Em relação à moderação de conteúdo, a crítica é que itens exigidos nos relatórios de transparência que deverão ser apresentados pelas plataformas poderiam expor as plataformas a agentes mal-intencionados – e, assim, fomentar um ambiente tóxico, com mais desinformação e violência.
Entre as obrigações, há, por exemplo, a necessidade de informar a taxa de detecção de conteúdos para remoção e a descrição dos tipos de ferramentas automatizadas envolvidas.
“Se começarmos a dar visibilidade para pessoas mal-intencionadas do tipo de informação que nos leva a ativar esses sistemas, elas vão pensar em estratégias e até mesmo tecnologias para poder burlar isso”, disse Kleiner, do Twitter. “Estamos falando de uma guerra de tech contra tech, de grupos que muitas vezes têm condições financeiras de desenvolver tecnologia que pode fazer uma contravenção em relação a isso”.
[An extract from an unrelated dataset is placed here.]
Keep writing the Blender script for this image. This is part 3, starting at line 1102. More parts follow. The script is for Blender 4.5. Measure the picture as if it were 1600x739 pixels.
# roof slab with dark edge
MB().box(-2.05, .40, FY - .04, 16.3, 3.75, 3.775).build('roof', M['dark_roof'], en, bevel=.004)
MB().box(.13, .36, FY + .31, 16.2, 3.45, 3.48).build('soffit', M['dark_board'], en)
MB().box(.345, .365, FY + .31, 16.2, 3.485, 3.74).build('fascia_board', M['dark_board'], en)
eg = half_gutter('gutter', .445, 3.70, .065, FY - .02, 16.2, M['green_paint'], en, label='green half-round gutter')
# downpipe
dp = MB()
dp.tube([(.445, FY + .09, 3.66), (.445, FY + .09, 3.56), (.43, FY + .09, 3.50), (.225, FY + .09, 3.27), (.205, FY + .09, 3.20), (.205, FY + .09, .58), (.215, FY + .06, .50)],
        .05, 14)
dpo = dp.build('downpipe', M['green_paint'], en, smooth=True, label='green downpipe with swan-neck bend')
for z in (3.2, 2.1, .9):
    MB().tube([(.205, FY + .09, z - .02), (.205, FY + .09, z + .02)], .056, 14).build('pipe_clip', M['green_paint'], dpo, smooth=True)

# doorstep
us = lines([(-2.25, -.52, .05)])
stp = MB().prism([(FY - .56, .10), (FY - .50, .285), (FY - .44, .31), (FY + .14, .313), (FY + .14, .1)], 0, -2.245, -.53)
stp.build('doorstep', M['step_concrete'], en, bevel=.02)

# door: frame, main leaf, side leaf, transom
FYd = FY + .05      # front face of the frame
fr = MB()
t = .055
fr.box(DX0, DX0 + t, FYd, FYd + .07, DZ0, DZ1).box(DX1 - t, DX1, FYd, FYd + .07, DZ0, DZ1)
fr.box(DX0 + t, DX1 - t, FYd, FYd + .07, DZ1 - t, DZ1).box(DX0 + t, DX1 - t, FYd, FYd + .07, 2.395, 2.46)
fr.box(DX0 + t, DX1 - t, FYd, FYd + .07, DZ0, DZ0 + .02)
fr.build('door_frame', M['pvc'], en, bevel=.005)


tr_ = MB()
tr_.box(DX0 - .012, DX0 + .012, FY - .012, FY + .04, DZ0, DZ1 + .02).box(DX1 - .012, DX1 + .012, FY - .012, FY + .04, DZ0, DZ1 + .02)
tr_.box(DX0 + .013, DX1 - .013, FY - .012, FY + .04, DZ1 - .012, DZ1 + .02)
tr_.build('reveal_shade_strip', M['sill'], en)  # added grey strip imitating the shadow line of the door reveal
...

Outras exigências teriam também a possibilidade de, inclusive, expor usuários. O PL das Fake News estabelece mudança no Marco Civil da Internet para determinar que os provedores mantenham os registros de acesso, “inclusive os que individualizem o usuário de um endereço IP de maneira inequívoca”, conforme prevê o artigo 15 do projeto.
“Esse dispositivo não tem sido muito observado e já contava com essa redação na versão aprovada, mas representa um ‘cavalo de Tróia’ no PL das Fake News, já que abre margem para a manutenção de dados pessoais sensíveis como o CPF de usuários”, afirma Pericles. Nesse sentido, mais seguro seria usar a palavra “terminal”, isto é, o equipamento usado.
Caso o PL seja aprovado e se torne lei, as regras sobre relatórios de transparência passam a produzir efeitos em 12 meses. Começam em 90 dias as ordens de bloqueios de contas automatizadas, diretrizes sobre compartilhamento de dados com terceiros e a disponibilização de termos de uso, o bloqueio de disparos em massa de certas publicações, o devido processo sobre interdições a conteúdos, exigências sobre propaganda eleitoral impulsionada. O restante já deverá ser observado na data de publicação da lei.